OG Air Max 2090, 2020

With the 2090s, Nike began by taking the features of the AM90 that people loved, including the tag on the heel of the shoe and cassette-style Air Unit in addition to the extended mudguard running up the medial and lateral sides of the sneaker blending into the upper. 

However, inspired by the future of transportation and futuristic cities, Nike edited the key features loved within the Air Max 90, doubling the size of the Air Unit and streamlining the upper with a light polyester vamp material. Switching out the tread on the outsole to Nike’s 2020 performance tread, the sneaker aimed to be the next generations Air Max 90. 

Additional details on the sneaker kept the design grounded, recognising the iconic silhouettes that inspired it and paved the way for its existence. Features including the hit of colour on the outsole underneath the toe box resemble the same design seen on the OG Air Max 90 as well as the bright blue and red stitching on the sneakers upper providing a bold deconstructed aesthetic, similar to that of The Centre Pompidou, the building that kicked off the Air Max lineage.

OG Air Max 'Pre-Day', 2021

The following year, on Air Max Day 2021, Nike debuted a brand new silhouette - the Air Max ‘Pre-Day’. Designed to connect generations of innovation, as stated by Nike in their promotional material, the Pre-Day takes its key inspiration from Nike’s golden years of jogging shoes, namely the Nike Daybreak released in 1979. 

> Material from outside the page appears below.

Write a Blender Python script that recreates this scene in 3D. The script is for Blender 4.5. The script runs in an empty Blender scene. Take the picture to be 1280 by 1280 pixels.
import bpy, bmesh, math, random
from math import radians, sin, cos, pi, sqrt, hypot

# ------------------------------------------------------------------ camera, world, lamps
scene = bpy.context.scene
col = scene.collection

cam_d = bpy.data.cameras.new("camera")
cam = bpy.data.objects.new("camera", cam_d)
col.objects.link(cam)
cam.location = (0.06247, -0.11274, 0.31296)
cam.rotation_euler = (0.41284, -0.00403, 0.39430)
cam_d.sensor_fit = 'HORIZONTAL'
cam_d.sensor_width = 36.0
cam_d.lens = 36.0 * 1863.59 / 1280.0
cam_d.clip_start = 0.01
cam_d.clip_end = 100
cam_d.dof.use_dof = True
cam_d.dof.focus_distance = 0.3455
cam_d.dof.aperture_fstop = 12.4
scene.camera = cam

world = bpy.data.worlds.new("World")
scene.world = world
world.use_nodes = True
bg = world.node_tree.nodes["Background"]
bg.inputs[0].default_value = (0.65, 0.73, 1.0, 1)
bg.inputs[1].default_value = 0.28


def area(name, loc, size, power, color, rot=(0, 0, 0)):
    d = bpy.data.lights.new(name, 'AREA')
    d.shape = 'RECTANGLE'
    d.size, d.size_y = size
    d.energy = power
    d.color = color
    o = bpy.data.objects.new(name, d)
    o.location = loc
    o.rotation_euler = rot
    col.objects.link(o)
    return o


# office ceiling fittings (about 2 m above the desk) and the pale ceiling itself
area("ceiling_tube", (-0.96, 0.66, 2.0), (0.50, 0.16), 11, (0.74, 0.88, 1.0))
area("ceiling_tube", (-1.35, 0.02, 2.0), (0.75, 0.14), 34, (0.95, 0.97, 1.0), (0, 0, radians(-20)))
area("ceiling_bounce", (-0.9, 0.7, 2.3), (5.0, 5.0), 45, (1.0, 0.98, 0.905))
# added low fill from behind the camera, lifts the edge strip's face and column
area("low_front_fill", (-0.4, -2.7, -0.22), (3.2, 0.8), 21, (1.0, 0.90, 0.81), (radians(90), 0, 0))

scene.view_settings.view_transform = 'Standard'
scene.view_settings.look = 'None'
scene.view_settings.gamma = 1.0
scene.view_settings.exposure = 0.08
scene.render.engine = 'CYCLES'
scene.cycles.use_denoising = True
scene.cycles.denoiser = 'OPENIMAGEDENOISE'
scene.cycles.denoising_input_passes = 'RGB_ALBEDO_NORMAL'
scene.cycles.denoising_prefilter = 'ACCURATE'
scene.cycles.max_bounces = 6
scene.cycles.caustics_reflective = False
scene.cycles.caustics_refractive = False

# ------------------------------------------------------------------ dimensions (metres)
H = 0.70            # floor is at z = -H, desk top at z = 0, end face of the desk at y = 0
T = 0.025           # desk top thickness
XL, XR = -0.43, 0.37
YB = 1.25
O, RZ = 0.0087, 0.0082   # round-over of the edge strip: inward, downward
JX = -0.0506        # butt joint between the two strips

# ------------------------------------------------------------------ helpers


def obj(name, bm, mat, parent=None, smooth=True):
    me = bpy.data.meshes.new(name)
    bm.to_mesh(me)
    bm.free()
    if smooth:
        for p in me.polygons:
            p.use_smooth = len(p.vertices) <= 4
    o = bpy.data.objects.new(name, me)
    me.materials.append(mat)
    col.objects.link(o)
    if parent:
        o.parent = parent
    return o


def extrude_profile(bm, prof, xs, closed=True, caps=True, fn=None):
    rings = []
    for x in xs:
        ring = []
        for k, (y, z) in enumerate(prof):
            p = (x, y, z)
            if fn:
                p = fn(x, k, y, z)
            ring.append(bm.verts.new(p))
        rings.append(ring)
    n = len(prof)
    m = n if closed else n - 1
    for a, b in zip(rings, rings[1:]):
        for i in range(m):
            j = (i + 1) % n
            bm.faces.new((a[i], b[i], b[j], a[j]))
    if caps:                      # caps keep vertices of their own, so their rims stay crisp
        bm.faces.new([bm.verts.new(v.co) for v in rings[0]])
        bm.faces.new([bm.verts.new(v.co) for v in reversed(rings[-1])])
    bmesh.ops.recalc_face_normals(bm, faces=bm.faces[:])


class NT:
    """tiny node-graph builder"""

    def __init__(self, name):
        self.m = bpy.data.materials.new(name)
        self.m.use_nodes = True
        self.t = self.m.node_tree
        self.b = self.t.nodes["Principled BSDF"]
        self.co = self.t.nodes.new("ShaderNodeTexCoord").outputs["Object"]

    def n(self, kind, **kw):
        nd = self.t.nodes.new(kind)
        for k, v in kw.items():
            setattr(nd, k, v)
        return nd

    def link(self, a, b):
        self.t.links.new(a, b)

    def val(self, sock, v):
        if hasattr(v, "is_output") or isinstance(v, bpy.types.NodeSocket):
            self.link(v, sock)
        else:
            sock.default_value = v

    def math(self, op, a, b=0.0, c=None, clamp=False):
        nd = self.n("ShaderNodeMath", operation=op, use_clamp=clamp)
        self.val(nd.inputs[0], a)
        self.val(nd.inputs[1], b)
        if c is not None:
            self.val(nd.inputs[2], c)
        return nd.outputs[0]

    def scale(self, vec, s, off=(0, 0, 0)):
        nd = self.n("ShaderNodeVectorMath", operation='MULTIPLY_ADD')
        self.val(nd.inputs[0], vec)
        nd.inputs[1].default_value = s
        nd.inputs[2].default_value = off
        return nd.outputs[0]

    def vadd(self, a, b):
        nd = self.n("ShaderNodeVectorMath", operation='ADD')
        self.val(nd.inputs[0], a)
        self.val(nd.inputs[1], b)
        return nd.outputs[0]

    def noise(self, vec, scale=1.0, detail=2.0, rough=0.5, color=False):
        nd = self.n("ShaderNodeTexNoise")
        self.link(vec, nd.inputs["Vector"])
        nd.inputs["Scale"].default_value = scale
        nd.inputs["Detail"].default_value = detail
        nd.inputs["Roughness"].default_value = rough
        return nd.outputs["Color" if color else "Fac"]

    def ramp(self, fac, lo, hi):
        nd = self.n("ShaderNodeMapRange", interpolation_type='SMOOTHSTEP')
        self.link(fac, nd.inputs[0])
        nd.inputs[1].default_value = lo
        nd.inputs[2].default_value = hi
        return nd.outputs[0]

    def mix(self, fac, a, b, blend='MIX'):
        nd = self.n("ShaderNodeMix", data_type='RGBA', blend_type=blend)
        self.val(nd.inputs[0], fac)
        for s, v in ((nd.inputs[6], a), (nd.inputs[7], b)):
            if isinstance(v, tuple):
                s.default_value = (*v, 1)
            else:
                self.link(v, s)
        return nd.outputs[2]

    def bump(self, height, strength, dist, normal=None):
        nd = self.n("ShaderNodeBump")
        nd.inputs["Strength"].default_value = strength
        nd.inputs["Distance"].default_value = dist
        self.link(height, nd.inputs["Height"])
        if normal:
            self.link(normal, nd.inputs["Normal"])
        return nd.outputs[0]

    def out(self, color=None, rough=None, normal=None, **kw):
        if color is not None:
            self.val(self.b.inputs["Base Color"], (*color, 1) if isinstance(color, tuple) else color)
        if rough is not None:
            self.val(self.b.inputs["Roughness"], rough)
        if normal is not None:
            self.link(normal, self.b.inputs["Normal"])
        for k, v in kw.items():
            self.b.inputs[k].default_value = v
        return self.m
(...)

While the Air Max 720 provided the largest Air Unit, the Pre-Day showcased Nike’s first disconnected Air Unit, making it seem like it was almost floating within the midsole. 

The Pre-Day didn’t just showcase the future of Air Max but also Nike’s move to sustainability. Utilising a 100% recycled polyester vamp upper, suede toe box overlay, 75% recycled Air Unit all sitting atop the outsole which was constructed using 15% of Nike’s ‘Nike Grind’ material.

Air Max Dawn, 2022

While the innovation of the Nike Air Max line has yet to captivate in the same way that it did during the ‘90s and early 2000s, The Swoosh has released another brand new silhouette for 2022. The Nike Air Dawn. Taking their inspiration from vintage running shoes, the AM Dawn’s feature a partially exposed Air Unit in the heel as well a polyester vamp and suede upper made of around 20% recycled materials by weight. 

While the future of Air Max is yet to be seen, its impact on the sneaker industry in past, present and future cannot be overstated. With each release representing its own space in history, time will tell which silhouette will capture the future generation.